You have the time to pay extra attention to each knot. I put every individual rig in a small plastic bag, after coating the hooks in spray and mark on the outside in vivid pen what each bag contains. All have a swivel on the end, so I simply snap on a new rig with a clip.
• Mobile baits
When you think about it probably 80 per cent of natural fish tucker is on the move so why be content with a lump of bait just sitting on the sea floor. How unnatural. I often find that even the slightest movement of my bait will induce a strike.
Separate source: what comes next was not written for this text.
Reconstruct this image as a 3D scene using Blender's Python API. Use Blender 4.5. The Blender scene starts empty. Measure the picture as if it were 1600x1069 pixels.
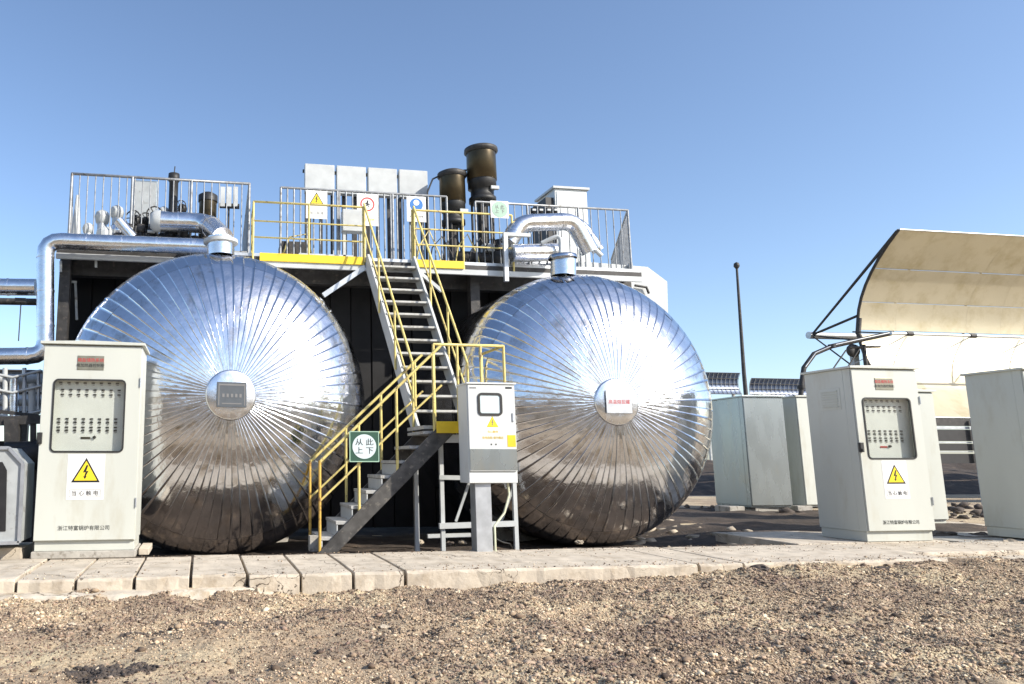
import bpy, bmesh, math, random
import numpy as np
from math import radians, sin, cos, pi, sqrt, atan2
from mathutils import Vector, Matrix, Euler
random.seed(7); RNG = np.random.default_rng(11)
S = bpy.context.scene
COL = S.collection

# ------------------------------------------------------------------ camera, sky, sun, exposure
F_PX, PX0, PY0 = 1160.0, 500.0, 534.5
PITCH, YAW, CAM_H = math.atan(186/1160), radians(8.95), 0.90
cd = bpy.data.cameras.new('camera'); cam = bpy.data.objects.new('camera', cd); COL.objects.link(cam)
cam.location = (0, 0, CAM_H); cam.rotation_euler = (pi/2 + PITCH, 0, -YAW)
cd.sensor_width = 36; cd.lens = F_PX/1600*36; cd.shift_x = (800-PX0)/1600; cd.clip_start = .05; cd.clip_end = 4000
S.camera = cam
SUN_EL, SUN_AZ = radians(33), radians(131)      # azimuth measured clockwise from +Y
w = bpy.data.worlds.new('World'); S.world = w; w.use_nodes = True
nt = w.node_tree; nt.nodes.clear()
sky = nt.nodes.new('ShaderNodeTexSky'); sky.sky_type = 'NISHITA'; sky.sun_disc = False
sky.sun_elevation = SUN_EL; sky.sun_rotation = SUN_AZ
sky.altitude = 1200; sky.air_density = 1.0; sky.dust_density = 2.6; sky.ozone_density = 2.0
bg = nt.nodes.new('ShaderNodeBackground'); bg.inputs['Strength'].default_value = 0.15
wo = nt.nodes.new('ShaderNodeOutputWorld')
nt.links.new(sky.outputs[0], bg.inputs[0]); nt.links.new(bg.outputs[0], wo.inputs[0])
sd = bpy.data.lights.new('sun', 'SUN'); sd.energy = 4.3; sd.angle = radians(.53); sd.color = (1, .93, .82)
sun = bpy.data.objects.new('sun', sd); COL.objects.link(sun); sun.location = (8, -8, 12)
sdir = Vector((sin(SUN_AZ)*cos(SUN_EL), cos(SUN_AZ)*cos(SUN_EL), sin(SUN_EL)))
sun.rotation_euler = sdir.to_track_quat('Z', 'Y').to_euler()
S.view_settings.view_transform = 'Standard'; S.view_settings.look = 'None'
S.view_settings.gamma = 1; S.view_settings.use_curve_mapping = False; S.view_settings.exposure = 0.66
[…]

Even when fishing for the humble gurnard on a ledger rig, I use the lightest of sinkers to just hold the bottom and no more, causing the baits to lift and drop with the boat movement or change in current strength.
Any bait movement at all is good. When the fishing is quiet I often just twitch the rod tip then retrieve a small amount of line before repeating the process. If you are fishing over a muddy or sandy bottom use a reasonable heavy sinker on a ledger rig and cast out as far as you can.
When the sinker has settled retrieve your line using the rod tip, in a series of small jerks, and keep this action up. What this does is to create a puff of silt or sand which an inquisitive fish just has to investigate.
• Fresh is best
Most of us use bonito, pillies and squid as our first choice of baits. I never go snapper fishing without my bait fishing rig comprising of 1/0 flasher rigs for yellowtail, or my tiny long shanked trout hooks for piper. I catch far more big snapper and the occasional kingfish on live baits or dead fresh baits than I ever do on the frozen baits.
As soon as I deploy the burley the bait rig is over the side and the first bait fish on board is sent back with a 6/0 hook in its shoulder. While a livey is the preferred bait, a dead freshly caught bait fish still works really well. Another definite plus with live bait fishing is the number of john dory you will catch.
• My greatest fishing asset
Ask any ardent fisho what their greatest fishing asset is and you will get a variety of answers.
To me the greatest asset for any angler is simply a good reliable fishing mate, someone special to share in the magical and heartbreaking moments. I met a mountain of a bloke called Norman Coe (who I nicknamed Tiny) who was every bit as crazy on fishing as I was. John's good fishing mate passed away several years ago.